With the same train of thought, Denise Berger, head of Claro’s press department, told the Herald there were “no increases established on plans, which run now according to the new scheme authorized by the Communication Secretariat.”

“We are forced to report to the Secretariat any price hikes 60 days prior to implementing them. So far this year nothing has been announced,” Berger said. “Clients of ‘controlled’ and ‘free’ plans have to pay one peso as a charge to establish a call for the first 30 seconds, while pre-paid clients pay 3.30 pesos for that charge,” Berger said.

Sources at Personal told the Herald the company is “fulfilling” the resolution of the Communication Secretariat and assured all clients are now charged per second of the call “without changing any values of the current plans”

No response was given to the Herald from the Communication Secretariat, whose press officers promised to return the call with an official response soon.

The new mobile phone resolution (26/2013) establishes in its first article that the new unit to charge a call is the second, “which will be measured after the first 30 seconds of the communication,” and gave two months for companies to adapt to the new scheme, a deadline that was reached this week.

Prices charged by companies have to be “reasonable and not discriminatory,” according to the resolution, but no mention is made on how much companies should charge for the initial 30 seconds and there is no specification that the initial period should be charged fully even though the client speaks less than that, something now done by all companies.

Review of monthly plans

The Herald reviewed the websites of Movistar, Claro and Personal, where in fact the new charges are detailed and explained. Monthly contract plans between 119 and 499 pesos are offered by Movistar, which charges 1.12 pesos for the first 30 seconds of the call on all its plans, the most expensive rate to establish a call of the three companies. After 31 seconds, the company owned by Telefónica charges 0.02 per second for a call to lines of the same company and 0.04 for a call to lines of other companies.

Adding all charges, clients that call other Movistar clients have to pay 1.72 pesos for the first minute and 1.20 per additional minute while clients who call lines of other companies pay 2.32 for the first minute and 2.40 for additional minutes. Prior to the new scheme, a one-minute call to other Movistar client-cost 1.12 pesos and to other companies 2.42 pesos according to social media users.

Claro, owned by Telmex, charges one peso for the first 30 seconds of the call on all its plans and, instead of having a flat rate per second like Movistar, the rate changes according to the plan. The company offers monthly contract plans between 90 and 210 pesos and charges between 0.018 and 0.0122 per second. That leads to an average 1.72 pesos for the first minute of the call, instead of the average 0.56 pesos per minute charged prior to the scheme reported by social media users.

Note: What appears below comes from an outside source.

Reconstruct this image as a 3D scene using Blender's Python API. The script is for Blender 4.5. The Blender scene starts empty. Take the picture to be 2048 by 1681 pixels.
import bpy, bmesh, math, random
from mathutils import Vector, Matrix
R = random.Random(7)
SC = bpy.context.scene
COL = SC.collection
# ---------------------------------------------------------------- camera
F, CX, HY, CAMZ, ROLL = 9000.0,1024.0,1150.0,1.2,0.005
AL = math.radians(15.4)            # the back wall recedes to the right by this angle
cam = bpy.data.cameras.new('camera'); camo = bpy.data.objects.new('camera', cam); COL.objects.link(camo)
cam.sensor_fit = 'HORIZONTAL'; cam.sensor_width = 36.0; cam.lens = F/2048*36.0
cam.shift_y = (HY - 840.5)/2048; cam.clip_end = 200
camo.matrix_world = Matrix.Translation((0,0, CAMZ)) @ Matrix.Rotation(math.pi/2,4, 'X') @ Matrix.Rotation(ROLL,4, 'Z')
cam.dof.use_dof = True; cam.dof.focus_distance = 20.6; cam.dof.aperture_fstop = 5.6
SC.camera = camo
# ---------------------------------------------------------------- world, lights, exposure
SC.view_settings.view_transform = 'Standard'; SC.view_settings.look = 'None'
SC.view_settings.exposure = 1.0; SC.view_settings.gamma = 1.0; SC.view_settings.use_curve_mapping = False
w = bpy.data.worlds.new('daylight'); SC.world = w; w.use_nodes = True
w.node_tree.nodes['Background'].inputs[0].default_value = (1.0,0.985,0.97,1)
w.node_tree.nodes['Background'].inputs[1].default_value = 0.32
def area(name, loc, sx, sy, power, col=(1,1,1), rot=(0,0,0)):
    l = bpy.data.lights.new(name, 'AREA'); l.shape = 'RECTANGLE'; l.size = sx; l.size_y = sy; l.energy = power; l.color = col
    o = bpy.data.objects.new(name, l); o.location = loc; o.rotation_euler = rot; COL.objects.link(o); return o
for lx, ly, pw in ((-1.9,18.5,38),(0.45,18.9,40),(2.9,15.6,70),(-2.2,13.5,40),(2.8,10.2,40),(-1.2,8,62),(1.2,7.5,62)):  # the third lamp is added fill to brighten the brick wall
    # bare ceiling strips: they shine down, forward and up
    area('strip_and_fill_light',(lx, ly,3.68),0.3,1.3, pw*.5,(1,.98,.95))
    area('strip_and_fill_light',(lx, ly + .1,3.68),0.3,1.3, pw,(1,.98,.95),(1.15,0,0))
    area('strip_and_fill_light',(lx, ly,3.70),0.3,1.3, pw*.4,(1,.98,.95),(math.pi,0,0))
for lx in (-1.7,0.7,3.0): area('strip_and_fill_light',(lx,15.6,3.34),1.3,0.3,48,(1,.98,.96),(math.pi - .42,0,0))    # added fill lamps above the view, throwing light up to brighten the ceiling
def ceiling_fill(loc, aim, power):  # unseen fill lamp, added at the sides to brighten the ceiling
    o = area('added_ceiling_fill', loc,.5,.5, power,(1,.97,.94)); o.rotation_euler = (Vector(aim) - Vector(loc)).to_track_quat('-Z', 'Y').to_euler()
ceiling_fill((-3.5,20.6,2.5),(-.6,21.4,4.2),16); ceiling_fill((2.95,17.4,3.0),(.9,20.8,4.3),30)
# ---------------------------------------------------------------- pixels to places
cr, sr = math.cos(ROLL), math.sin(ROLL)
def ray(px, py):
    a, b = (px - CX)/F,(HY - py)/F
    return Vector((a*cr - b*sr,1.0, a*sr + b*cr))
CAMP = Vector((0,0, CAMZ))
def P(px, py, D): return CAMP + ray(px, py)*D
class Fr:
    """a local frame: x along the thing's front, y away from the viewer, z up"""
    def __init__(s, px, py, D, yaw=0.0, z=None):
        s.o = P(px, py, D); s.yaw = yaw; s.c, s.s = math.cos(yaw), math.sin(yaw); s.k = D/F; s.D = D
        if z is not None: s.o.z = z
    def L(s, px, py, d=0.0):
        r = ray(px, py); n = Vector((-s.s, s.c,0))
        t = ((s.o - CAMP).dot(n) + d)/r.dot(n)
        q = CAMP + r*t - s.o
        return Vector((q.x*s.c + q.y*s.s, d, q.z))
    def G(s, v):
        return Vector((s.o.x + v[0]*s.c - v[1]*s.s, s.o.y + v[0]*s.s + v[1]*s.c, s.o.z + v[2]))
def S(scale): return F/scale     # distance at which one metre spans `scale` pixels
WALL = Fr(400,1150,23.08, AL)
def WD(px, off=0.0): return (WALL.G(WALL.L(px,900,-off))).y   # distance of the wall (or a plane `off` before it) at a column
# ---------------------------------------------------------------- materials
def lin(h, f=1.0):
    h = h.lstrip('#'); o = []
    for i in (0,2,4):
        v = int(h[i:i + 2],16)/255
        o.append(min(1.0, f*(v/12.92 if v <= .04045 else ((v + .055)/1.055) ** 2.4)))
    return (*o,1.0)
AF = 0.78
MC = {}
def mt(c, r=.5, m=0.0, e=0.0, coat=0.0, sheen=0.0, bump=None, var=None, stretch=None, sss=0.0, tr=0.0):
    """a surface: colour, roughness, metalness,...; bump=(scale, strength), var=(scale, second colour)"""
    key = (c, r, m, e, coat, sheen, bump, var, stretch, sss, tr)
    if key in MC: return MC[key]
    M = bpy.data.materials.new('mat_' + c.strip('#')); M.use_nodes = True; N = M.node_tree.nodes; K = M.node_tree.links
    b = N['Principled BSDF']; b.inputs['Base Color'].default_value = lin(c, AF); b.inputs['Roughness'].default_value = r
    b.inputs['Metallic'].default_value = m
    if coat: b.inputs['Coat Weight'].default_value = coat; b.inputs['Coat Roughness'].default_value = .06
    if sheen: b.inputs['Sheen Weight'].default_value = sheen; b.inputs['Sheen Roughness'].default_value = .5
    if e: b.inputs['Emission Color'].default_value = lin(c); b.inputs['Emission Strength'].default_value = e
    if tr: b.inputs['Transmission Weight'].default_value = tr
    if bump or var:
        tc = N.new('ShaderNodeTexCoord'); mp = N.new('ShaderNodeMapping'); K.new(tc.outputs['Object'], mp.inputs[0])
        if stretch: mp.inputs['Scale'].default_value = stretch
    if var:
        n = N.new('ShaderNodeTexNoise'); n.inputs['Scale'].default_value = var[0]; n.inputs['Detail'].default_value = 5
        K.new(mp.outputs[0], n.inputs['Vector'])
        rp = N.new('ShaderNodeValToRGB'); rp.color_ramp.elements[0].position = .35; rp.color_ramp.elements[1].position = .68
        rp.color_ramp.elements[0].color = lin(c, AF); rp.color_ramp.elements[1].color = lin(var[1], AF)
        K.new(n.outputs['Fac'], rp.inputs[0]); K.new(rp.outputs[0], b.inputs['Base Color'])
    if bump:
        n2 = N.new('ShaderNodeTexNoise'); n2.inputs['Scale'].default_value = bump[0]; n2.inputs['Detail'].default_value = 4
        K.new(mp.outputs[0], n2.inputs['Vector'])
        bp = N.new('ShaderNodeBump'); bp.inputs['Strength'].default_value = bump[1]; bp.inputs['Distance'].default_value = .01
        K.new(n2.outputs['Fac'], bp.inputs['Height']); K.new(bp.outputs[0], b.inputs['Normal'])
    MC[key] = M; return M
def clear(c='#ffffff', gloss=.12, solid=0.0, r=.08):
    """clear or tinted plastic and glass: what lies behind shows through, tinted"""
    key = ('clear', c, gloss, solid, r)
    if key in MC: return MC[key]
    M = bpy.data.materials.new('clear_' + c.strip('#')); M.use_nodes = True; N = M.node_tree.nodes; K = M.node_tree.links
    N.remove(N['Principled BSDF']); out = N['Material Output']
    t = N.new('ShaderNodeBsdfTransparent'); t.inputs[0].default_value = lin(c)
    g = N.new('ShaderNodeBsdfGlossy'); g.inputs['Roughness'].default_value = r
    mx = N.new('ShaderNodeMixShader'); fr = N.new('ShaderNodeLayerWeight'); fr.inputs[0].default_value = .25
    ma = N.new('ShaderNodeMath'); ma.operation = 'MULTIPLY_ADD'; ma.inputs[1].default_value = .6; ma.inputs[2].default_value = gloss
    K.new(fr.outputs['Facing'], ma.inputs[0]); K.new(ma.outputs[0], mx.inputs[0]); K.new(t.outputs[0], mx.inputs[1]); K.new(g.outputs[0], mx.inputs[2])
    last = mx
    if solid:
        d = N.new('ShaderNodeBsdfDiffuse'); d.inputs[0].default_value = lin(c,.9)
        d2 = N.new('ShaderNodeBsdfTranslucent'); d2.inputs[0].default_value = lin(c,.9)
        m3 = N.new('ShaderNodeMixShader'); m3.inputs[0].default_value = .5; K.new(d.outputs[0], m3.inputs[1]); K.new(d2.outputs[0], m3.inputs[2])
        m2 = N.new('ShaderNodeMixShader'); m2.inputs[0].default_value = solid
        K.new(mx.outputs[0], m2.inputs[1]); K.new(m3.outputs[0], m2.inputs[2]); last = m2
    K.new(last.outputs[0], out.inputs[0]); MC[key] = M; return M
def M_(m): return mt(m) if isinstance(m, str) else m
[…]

Personal, owned by Telecom, charges 0.84 cents for the first 30 seconds of the call, the lowest amount of the three companies reviewed by the Herald. The company offers monthly plans between 89 and 249 pesos and charges 0.028 per second of the call for all the plans. Adding all charges, the company changes 1.68 per minute of the call.

After the new scheme was announced, the Union of Argentine Consumers said consumers would save 30 percent thanks to it and mobile phone companies would lose nine billion peso in revenue. Expectations were high on all mobile users, who hoped for cheaper fares and more investments to come. Nevertheless, according to this price analysis, that’s far from happening.